Pacification of Ghent, (Nov. 8, 1576), declaration by which the northern and southern provinces of the Low Countries put aside their religious difference and united in revolt against the Spanish Habsburgs. The declaration was the first major expression of the Netherlands’ national self-consciousness. The Pacification of Ghent called for the expulsion of Spanish troops from the Low Countries, the restoration of provincial and local prerogatives, and an end to the persecution of Calvinists or anyone else for religious reasons. While the signatories did not abjure their allegiance to King Philip II of Spain, it was clear that they wished any reconciliation to be on their own terms. It was a document very much in line with William I of Orange’s beliefs.

The religious clauses of the pacification implicitly recognized the right of the largely Calvinist provinces of Holland and Zeeland—the centres of the military resistance—to order their own house as long as they did not attempt to advance their faith beyond their borders. The Catholic (i.e., southern) provinces, on the other hand, were to leave their Protestants unmolested.

A new royal governor was allowed to assume his duties only after he accepted the pacification and ordered the Spanish troops out of the country (February 1577). Based on the pacification, organs of national government were reconstituted and reasserted. The Spanish governor, however, chafing at the limitations on his power, soon resumed hostilities, and Spanish troops reentered the provinces.

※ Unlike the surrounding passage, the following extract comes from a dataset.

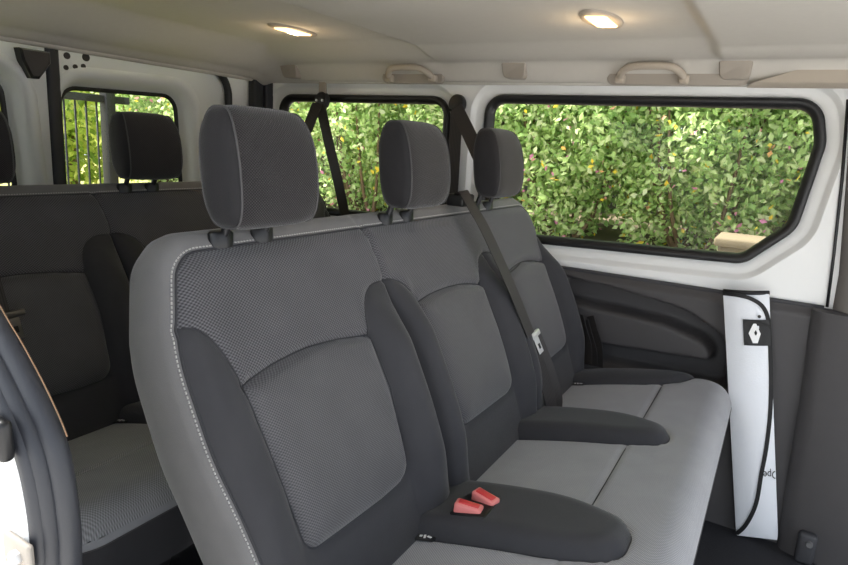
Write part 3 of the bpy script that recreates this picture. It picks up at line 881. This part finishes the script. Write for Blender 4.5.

This external threat to the prescribed union was accompanied by internal violations of the document’s religious clauses. Calvinists, especially, forced their creed on large areas of Flanders and Brabant. Catholic faith in the union was thus seriously undermined. A further blow was the formation, in January 1579, of “closer unions” within the larger grouping. The Union of Arras, joining the southern provinces, based itself on a Catholic reading of the pacification and tended toward reconciliation with Spain; the Union of Utrecht joined the northern provinces for continued and improved resistance. The general union of the pacification was tenuously maintained until 1584, but by then its spirit had long since been vitiated.